Taint Pluribus Taint Unum, Cows’ 1987 debut was released through Treehouse Records, an offshoot of Oar Folk, a Minneapolis record store that in the 70’s became a hub for local punk kids, financing and promoting the budding careers of youngsters who would go on to form Husker Du and the Replacements. By the time of their sophomore effort, they had joined the rest of their erratic chums on Amphetamine Reptile Records, an imprint that would go on to champion Helmet, Jawbox, Lubricated Goat and God Bullies.
Unflinchingly loud, with tongues planted firmly in cheek, Cows were an apt embodiment of the restlessness and seething anger coursing through underprivileged Midwest kids as the country started entering Reaganomics full-on. Though not overtly political, Cows’ aesthetic sets mirrored the era’s more ideological bands.
Taint Pluribus Taint Unum is a buzzing cluster of combustible drums, filthy, spastic guitars that shake with electric reflux, and an insolently fresh trumpet to boot.
Early hardcore and the sheer volatility of no-wave all get nods here on short, head-rush cuts like “Plasma Pond” and “Mother (I Love that Bitch).” Closer “Weird Kitchen” even dabbles in stoner blues. But the heart and soul of Cows lay in traditional punk; relentless forward momentum and snotty screams. Songs come in two-and-a-half minute salvos, then peter out in time for the next round, before your ears have a chance to pop.

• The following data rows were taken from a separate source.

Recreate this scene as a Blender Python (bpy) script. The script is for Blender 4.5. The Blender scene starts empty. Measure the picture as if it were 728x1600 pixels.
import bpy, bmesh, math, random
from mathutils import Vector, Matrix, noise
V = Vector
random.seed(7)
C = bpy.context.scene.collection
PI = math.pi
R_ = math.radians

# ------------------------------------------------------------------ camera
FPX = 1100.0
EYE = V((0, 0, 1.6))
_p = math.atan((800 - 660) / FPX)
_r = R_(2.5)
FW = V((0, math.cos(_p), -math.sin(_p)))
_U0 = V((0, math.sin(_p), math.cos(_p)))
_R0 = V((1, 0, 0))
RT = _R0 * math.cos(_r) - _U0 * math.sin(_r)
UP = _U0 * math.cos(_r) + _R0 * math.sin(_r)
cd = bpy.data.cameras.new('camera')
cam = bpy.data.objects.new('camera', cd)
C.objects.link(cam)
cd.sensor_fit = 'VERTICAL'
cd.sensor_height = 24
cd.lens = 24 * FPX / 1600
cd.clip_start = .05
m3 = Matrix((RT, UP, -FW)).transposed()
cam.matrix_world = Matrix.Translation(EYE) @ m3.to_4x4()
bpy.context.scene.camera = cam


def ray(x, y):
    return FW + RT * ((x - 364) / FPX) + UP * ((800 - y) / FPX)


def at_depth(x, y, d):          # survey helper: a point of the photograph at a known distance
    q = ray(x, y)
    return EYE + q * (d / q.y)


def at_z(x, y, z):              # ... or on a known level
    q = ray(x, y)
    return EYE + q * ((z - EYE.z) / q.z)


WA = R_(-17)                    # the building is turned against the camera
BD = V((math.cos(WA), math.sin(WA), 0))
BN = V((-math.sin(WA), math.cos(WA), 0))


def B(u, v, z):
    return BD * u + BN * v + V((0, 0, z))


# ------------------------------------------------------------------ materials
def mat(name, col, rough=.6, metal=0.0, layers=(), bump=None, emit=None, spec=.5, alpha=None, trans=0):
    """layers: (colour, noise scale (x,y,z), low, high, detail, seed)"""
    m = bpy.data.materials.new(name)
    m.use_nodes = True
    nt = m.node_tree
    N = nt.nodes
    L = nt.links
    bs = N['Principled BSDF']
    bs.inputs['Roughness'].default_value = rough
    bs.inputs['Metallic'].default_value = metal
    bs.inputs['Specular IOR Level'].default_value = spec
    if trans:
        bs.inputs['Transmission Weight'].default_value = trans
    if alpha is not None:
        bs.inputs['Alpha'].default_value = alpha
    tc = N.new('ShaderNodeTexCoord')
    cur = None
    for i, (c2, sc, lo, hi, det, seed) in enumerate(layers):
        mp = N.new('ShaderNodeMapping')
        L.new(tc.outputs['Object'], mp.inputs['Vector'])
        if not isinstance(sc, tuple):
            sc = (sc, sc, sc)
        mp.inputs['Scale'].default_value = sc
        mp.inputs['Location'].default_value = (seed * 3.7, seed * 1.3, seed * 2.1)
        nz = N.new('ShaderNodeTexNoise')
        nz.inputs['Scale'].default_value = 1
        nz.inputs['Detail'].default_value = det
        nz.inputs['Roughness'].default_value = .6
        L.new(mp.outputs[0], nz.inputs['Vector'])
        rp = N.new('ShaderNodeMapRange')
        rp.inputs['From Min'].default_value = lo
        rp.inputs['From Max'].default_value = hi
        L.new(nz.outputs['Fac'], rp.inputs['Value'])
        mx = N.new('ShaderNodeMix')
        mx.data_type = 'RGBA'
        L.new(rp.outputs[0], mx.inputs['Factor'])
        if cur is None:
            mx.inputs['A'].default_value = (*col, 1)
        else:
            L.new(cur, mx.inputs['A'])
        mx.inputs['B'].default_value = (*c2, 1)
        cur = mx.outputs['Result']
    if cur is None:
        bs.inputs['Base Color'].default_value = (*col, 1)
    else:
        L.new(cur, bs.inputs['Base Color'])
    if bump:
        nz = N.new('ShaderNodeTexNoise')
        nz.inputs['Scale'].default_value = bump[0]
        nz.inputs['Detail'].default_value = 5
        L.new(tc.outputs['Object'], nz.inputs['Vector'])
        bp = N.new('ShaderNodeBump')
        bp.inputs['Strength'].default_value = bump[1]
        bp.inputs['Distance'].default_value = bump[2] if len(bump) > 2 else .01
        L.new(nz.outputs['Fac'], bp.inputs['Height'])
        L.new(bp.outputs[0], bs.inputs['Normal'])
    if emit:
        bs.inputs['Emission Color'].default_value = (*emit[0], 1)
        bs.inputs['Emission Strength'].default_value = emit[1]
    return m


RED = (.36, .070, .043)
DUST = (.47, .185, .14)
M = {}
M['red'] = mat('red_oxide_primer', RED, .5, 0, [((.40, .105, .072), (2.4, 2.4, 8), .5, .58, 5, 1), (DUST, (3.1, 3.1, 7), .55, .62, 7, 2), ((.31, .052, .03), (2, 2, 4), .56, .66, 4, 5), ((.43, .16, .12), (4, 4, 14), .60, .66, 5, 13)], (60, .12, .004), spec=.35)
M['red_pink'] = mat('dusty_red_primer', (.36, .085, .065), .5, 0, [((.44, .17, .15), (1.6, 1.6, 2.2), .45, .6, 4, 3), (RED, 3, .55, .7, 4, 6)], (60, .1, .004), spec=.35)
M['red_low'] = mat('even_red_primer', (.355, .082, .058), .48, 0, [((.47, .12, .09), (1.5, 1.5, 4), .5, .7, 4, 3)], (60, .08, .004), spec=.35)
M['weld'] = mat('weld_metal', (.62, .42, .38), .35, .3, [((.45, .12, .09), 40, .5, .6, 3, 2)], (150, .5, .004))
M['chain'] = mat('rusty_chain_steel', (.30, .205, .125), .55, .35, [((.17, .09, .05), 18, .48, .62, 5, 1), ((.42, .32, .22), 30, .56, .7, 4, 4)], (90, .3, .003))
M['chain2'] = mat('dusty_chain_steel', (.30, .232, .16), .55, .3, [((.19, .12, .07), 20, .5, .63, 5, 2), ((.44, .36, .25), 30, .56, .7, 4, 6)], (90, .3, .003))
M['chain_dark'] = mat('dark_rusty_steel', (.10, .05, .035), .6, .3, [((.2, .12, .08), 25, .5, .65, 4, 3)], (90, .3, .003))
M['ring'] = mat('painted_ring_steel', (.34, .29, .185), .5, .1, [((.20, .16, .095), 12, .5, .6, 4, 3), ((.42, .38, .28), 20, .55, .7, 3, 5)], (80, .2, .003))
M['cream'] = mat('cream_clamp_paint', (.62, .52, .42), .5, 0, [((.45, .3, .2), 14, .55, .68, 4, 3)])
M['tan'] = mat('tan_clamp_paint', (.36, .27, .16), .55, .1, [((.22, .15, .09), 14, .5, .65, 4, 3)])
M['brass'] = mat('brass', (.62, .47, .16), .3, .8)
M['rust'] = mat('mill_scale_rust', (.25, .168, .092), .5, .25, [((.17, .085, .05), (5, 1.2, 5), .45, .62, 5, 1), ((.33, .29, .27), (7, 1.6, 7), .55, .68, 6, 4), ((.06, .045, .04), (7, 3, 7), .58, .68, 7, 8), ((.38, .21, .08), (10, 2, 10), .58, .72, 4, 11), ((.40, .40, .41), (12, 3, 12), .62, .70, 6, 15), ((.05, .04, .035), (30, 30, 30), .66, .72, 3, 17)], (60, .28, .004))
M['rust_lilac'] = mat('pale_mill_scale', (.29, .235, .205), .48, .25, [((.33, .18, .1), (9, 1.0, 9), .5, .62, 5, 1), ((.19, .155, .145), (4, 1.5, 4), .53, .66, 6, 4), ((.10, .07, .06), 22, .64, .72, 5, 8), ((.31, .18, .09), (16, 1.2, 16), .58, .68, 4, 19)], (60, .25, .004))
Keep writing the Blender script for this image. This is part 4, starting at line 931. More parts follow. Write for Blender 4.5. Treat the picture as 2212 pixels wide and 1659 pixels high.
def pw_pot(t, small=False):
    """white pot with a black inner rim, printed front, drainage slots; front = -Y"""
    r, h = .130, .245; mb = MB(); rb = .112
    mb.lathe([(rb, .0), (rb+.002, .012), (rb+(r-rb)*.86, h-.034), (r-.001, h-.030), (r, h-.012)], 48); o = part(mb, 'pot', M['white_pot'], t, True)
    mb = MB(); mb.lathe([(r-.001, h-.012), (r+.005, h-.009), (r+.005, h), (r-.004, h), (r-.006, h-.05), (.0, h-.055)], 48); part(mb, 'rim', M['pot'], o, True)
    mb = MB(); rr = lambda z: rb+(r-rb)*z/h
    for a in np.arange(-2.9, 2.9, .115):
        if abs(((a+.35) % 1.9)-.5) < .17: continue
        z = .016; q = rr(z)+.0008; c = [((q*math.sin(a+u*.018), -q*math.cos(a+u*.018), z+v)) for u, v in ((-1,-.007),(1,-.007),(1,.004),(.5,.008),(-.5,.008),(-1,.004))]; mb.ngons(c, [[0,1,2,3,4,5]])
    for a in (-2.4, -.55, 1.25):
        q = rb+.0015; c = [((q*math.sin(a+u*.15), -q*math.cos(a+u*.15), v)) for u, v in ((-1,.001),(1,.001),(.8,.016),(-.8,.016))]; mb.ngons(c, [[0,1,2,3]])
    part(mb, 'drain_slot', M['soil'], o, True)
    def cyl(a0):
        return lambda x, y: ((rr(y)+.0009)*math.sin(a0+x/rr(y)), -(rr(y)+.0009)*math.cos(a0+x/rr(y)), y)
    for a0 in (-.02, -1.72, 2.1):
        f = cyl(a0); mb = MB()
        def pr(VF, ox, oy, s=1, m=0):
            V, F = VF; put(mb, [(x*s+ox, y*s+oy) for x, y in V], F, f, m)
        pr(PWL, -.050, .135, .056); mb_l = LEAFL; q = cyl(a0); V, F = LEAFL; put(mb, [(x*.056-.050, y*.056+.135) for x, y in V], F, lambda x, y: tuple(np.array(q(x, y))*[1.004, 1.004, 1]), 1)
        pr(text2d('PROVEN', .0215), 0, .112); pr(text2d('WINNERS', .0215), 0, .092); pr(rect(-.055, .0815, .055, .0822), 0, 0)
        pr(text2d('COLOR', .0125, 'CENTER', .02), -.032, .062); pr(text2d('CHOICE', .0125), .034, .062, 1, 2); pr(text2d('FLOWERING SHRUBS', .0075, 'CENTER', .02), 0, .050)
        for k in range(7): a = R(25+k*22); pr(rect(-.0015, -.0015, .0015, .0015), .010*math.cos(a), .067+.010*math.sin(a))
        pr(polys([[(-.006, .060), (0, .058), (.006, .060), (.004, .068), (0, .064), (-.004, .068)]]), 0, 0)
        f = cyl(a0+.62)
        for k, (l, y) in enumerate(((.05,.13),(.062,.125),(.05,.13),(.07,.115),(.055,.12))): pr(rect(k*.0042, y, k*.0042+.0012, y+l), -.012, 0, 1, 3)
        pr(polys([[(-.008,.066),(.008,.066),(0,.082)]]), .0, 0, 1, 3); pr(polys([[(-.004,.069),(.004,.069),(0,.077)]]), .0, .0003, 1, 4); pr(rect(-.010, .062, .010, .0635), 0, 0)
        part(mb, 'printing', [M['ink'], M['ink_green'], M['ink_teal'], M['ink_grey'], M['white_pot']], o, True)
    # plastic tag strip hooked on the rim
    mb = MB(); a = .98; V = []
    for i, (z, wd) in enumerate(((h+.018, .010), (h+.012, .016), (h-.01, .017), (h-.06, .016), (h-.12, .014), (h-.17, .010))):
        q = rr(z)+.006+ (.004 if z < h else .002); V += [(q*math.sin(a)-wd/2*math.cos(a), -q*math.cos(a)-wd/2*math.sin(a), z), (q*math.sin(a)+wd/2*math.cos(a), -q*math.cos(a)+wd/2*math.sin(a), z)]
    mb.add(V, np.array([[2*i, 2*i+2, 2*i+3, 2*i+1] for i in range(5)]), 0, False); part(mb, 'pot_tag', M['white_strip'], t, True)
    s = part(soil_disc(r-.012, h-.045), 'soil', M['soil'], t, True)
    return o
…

Today, Cows occupy a crowded and savage canon of unsung bands that people usually come around to discovering as they work back through old tour-mate rosters of Melvins and Mudhoney. After splitting up in ’98, a few members of the band would reform as the Heroine Sheiks, gaining a slightly softer edge and literary themes that at times bordered on convoluted. To those willing to plunge back into the darker, cobwebbed corners of the 90’s however, Cows’ tradition survives in all its primal viscera.